Carlos-Blas Galindo
Mediante la exposición retrospectiva de la que da cuenta este catálogo –la cual, además, es itinerante–, es posible no sólo aproximarse a la destacada trayectoria artística de Melecio Galván sino, además, desterrar –por medio de la aproximación a su caso– algunos prejuicios acerca de la formación de los artistas visuales en la segunda mitad de los años 60 del siglo pasado en la Escuela Nacional de Artes Plásticas (ENAP, dependiente de la Universidad Nacional Autónoma de México). Esto segundo reviste una singular importancia dado que pervive una concepción muy extendida acerca de las dificultades que enfrentaban quienes entonces eran estudiantes para adscribirse a léxicos que en aquellos momentos se encontraban en una fase de transición entre lo emergente local y lo dominante, también local. O, lo que es lo mismo, los trabajos primeros de Galván permiten demostrar que, mientras fue alumno de la ENAP, demostró su capacidad para ensayar con lenguajes plenamente neovanguardistas, no obstante la insistencia de esos testarudos profesores que en todas las escuelas y en todas las épocas pretenden forzar a los estudiantes hacia los arcaísmos, y no obstante la insistencia de no pocos alumnos de iniciarse profesionalmente mediante su inmersión en lo anacrónico.

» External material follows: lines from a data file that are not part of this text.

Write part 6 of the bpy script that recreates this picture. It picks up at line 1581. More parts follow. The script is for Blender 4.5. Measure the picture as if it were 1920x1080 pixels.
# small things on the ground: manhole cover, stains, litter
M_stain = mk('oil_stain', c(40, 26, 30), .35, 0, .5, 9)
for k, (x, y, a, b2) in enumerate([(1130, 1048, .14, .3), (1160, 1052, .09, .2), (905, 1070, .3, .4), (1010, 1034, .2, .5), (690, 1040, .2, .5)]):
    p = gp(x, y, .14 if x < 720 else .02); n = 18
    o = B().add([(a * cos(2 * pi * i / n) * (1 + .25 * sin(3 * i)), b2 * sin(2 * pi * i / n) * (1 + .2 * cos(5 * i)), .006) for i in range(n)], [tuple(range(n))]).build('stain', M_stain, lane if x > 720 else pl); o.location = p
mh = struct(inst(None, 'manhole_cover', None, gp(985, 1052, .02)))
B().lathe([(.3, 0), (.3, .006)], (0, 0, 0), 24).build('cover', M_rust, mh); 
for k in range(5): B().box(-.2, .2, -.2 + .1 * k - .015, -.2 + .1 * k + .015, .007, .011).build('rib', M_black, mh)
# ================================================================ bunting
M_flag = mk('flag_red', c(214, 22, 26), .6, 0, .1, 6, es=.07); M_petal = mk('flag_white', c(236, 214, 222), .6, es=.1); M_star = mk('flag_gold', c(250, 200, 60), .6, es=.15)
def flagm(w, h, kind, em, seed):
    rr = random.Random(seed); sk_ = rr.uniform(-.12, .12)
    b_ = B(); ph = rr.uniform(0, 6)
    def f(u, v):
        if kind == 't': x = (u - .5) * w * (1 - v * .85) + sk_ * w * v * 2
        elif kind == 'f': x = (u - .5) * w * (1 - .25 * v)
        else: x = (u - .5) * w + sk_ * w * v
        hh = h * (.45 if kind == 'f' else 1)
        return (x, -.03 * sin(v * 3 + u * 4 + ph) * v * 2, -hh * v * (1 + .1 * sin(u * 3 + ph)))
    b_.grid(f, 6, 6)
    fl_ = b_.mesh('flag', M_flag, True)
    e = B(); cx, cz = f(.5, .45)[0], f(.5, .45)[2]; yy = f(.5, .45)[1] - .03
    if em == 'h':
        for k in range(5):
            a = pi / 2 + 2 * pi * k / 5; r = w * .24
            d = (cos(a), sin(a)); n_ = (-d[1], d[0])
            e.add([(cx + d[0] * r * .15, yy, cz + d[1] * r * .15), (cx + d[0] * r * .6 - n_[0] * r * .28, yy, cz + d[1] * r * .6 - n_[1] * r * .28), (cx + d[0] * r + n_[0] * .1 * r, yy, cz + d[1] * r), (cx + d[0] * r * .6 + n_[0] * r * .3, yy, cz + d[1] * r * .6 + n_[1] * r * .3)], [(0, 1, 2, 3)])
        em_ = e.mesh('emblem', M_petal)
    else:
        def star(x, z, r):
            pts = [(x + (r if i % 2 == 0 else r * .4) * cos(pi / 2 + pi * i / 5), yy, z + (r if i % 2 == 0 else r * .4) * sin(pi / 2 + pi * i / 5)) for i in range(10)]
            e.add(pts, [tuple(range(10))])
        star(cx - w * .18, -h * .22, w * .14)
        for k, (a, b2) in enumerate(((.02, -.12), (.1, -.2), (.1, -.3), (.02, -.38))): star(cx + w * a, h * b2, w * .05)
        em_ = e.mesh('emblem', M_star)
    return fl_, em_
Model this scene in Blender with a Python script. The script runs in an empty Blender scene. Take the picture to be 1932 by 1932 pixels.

Resulta claro que Galván siempre cultivó variantes figurativas, no obstante que, a principios de los 70, utilizara recursos de la abstracción geométrica o del op art, mismos que empleó a manera de contexto visual, como apoyo compositivo o adjudicándoles una función abiertamente ornamental. Y también resulta claro que, a sus 20 años de edad, cuando inició su vida académica en la ENAP, las posibilidades para la representación eran múltiples, pues en la nueva figuración que estaba en boga tenían cabida un amplio número de opciones, unas importadas tal cual a nuestro medio cultural, y otras adaptadas –en diversos grados– a nuestro contexto. En su producción pionera se corroboran: su filiación al neofigurativismo, en general, sus escarceos con la nueva figuración simbólica, así como su aprovechamiento del pop y de los diseños, sobre todo del gráfico (lo cual sobresale de manera audaz en Cien años de soledad). Empero, la adopción de constantes estilísticas que conservaría en su obra de madurez (madurez temprana de lenguaje individual, pues su vida fue cercenada antes de que llegara a una edad madura) data de 1968 –año en el que muchos de los que ya estábamos activos y sobrevivimos, nos vimos forzados a madurar súbitamente.
Su constante de estilo individual más notoria es, desde luego, su valerosa elección de la vertiente dibujística como vía independiente dentro de las artes visuales. Él subraya esta opción mediante el uso de la línea activa; es decir, por medio del empleo de recursos lineales en número amplio, y con características y gradaciones múltiples, de modo que sea la línea misma –o, mejor, el abundante bagaje de líneas del que hizo acopio y exploró a profundidad– la que tenga la función de protagonizar, artísticamente, la totalidad de cada escena, prescindiendo lo más posible de las aguadas y de las plastas. En poco tiempo, Galván reforzaría dicha filiación dibujística mediante citas al cómic y por medio de su labor dentro del campo de la ilustración, lo cual no es poca cosa, habida cuenta de la separación –o descarnado antagonismo, que a la postre se descubriría tan forzado como estéril– que, desde el mainstream local, en los 70 del siglo XX se hacía entre cultura de masas y cultura artística; entre lo mediático y lo galerístico–museístico.